Speaker Johnson Warns Against Ending Senate Filibuster, Citing Need for Safeguards

Speaker Mike Johnson of Louisiana on Friday reportedly cautioned against using what he called the “nuclear option” to end the Senate’s 60-vote threshold, emphasizing that the filibuster remains an important guardrail in the nation’s legislative process—even as President Donald Trump renewed calls to abolish it.

At a Capitol press conference, Johnson said he understood the frustration behind Trump’s demand, which came Thursday night on Truth Social, but stressed that removing the Senate’s long-standing supermajority rule could have damaging consequences.

“The filibuster has traditionally been viewed as a very important safeguard,” Johnson said. “If the shoe was on the other foot, I don’t think our team would like it.”

The Speaker noted that while he had not spoken with the president since his post, he viewed Trump’s remarks as “another expression of the frustration, of the anger that has been felt, the anger by the President.” Johnson framed the debate not as a clash within the Republican Party but as a broader question about how to preserve institutional checks in an increasingly partisan era.

Eliminating the filibuster would allow the Senate to pass legislation with a simple majority vote, bypassing the need for bipartisan agreement that the 60-vote rule enforces. Johnson warned that such a change could backfire if Democrats regain control of the Senate, saying that without the filibuster, “they would make the District of Columbia and Puerto Rico states, ban firearms, and do all sorts of things that would be very harmful for the country.”

Trump’s call to scrap the rule came after his return from a trip to Asia, where, he said, foreign leaders questioned how Democrats could “shut down the government” and why Republicans had “allowed them to do it.”

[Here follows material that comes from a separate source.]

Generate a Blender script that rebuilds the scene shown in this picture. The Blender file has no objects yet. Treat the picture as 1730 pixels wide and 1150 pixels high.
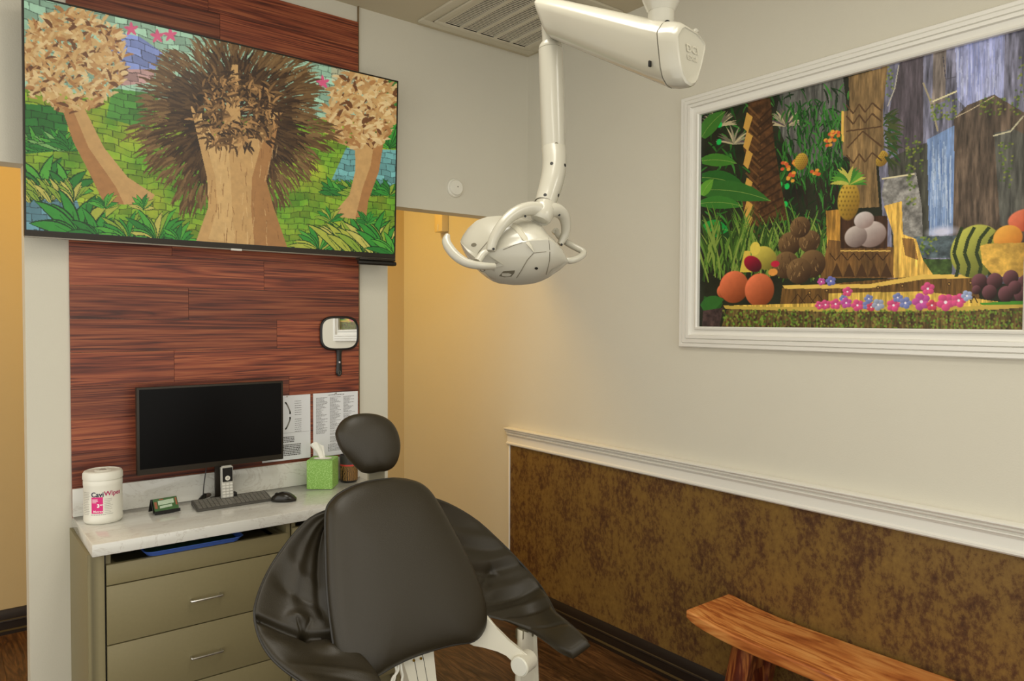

“It is now time for the Republicans to play their ‘TRUMP CARD,’ and go for what is called the Nuclear Option — Get rid of the Filibuster, and get rid of it, NOW!” Trump posted.

Currently, Senate Republicans hold 53 seats, a narrow majority that gives them procedural leverage but not enough to pass most legislation without Democratic support. Technically, the chamber could change its rules by simple majority to end the filibuster for government funding bills, but such a move would set a powerful precedent and reshape how the Senate operates.

Senate Republicans, however, showed little appetite for Trump’s proposal. Sen. John Curtis of Utah wrote Friday that he was a “firm no” on eliminating the filibuster. “The filibuster forces us to find common ground in the Senate. Power changes hands, but principles shouldn’t,” he said.

Senate Majority Leader John Thune of South Dakota echoed that sentiment last week, calling any move to end the filibuster to reopen the government a “bad idea.”

For Johnson, the debate underscored a difficult balance: honoring the frustrations of conservative voters and Trump loyalists who see the Senate’s rules as an obstacle to governing, while warning that dismantling those same rules could, in time, hand Democrats the power to reshape the country without resistance.